Although the increase is small, Erickson said she appreciates the small amount of extra income.

“My second job on campus as a studio tech is a minimum wage job, but I'm now working at the wage rate I was working at when I was 16 working at Worlds of Fun for the summer,” Erickson said. “All in all, I'm making more money at each job now than I was last semester. It'll be nice to see bigger paychecks once I actually get paid.”

Vice President of Finance Nola Bond said another factor in deciding to increase wages was staying competitive with other local employers.

Since Northwest works with students’ schedules on work hours, it offers flexibility in addition to affordability. Bond said Northwest student employees also have higher retention and graduation rates, so it’s important to the leadership team that students can keep these benefits without sacrificing affordability.

“Because we know that it’s important to our students, we want to make sure we’re competitive in the Maryville area,” Bond said. “So we made the decision to have the first round of increases go into effect this year, and then talk with Student Senate about how to handle increases over time.”

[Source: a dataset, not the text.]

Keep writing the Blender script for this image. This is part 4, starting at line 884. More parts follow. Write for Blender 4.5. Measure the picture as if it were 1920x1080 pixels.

In order to pay for the wage increase for this year, McClain said hours are being reduced for some positions.

Freshman Maddy Benda is a student ambassador and said students are no longer paid for hours when they are not giving tours.

“We just have to leave when there are no tours or nothing that needs to be done, w can be frustrating when I need the money,” Benda said. “We typically work five hours a week, which isn't a lot, but when it gets cut down to even less than that, it's hard considering most of us have other bills to pay.”

Bond said one of the sources that pay student employees is student fees, and looking forward, decisions made on how to afford wage increases for all student employees as the minimum wage continues to rise will be made in conjunction with Student Senate.

The leadership team will have its first meeting with Student Senate this month.